The police and the NBI are looking at political and business rivalry and the involvement of the New People's Army in the killing of Jumao-as and his son Jake last Thursday.
Two men sneaked up behind the father and son as they got out of a taxi along D. Jakosalem St. and shot them around 4:45 p.m.
The Jumao-ases just came from the pier area, after the mayor arrived from Leyte to visit his family in Cebu. They were gunned down outside their apartment, a few meters from Sacred Heart Center.
Taxi drivers who may have driven the cab that the gunmen boarded after the ambush are being tracked down.
However, during a police line-up in the garage of Donque Taxi in Pooc, Talisay City, the witness failed to identify any of the drivers.
Bermiso, a driver of Ken Taxi, on the other hand, believed the NBI witness could have mistaken his white cab for another, as he insisted that he parked his unit at a vacant lot beside the Pag-ibig building at the Ayala Business Park from past 3 p.m. to 4 p.m.
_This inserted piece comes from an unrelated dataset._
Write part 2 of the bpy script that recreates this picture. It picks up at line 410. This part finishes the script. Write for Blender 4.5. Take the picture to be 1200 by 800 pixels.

Thursday.
Gunmen's sketches
NBI 7 Director Reynaldo Esmeralda also showed Bermiso two new cartographic sketches of the gunmen, as described by two witnesses who were near the scene during the killing.
One was of medium build, with fair complexion, 28 to 30 years old and 5'5". The other man had fair complexion, was 30 to 32 years old, 5'2" and wore a white shirt.
But Bermiso merely shook his head and told Esmeralda that he did not know them.
Maria Isabel, Bermiso's 38-year-old wife, also said that she and her husband were indeed inside the Pag-ibig office because she applied for a salary loan that afternoon.
Bermiso, a worker of an export firm in Paknaan, Mandaue City, said her co-workers could also attest to their presence because they also applied for a Pag-ibig loan that day.
Saturday morning, the NBI 7 conducted a reenactment at the scene by parking a taxi along Benedicto St., where a 21-year-old witness spotted two men riding a taxi minutes after the ambush on D. Jakosalem St.
NBI 7 Executive Officer Nelson Bartolome said the witness identified the taxi because of its unit number 044 on its rear windshield.
Five gunshots
The witness was working on the rooftop of an establishment nearby when he heard five successive gunshots, which he thought were firecracker blasts.
Later, he saw two men, one carrying a handgun, run to the white taxi, which then sped off towards Brahman St.
The 044 Ken taxi, a white Nissan Sentra, is now kept at the NBI 7 compound in Capitol Site, Cebu City.
The NBI 7 also got the passenger manifest from Ocean Jet, a fastcraft that plies the Cebu-Hilongos, Leyte route, which Jumao-as boarded last Thursday afternoon. He was listed as the ninth passenger.
Someone could have tailed the mayor when he left Hindang town until he reached Cebu City, the NBI 7 said.
Both Esmeralda and CIDG 7 Chief Salvador Manga agreed that the NBI 7 will focus on the political angle, while the CIDG 7 will tackle the theories of business rivalry and the New People's Army's involvement in the twin murders.
The two law enforcement agencies have created a joint task force to speed up the investigation on the killing, which many believed to be politically motivated.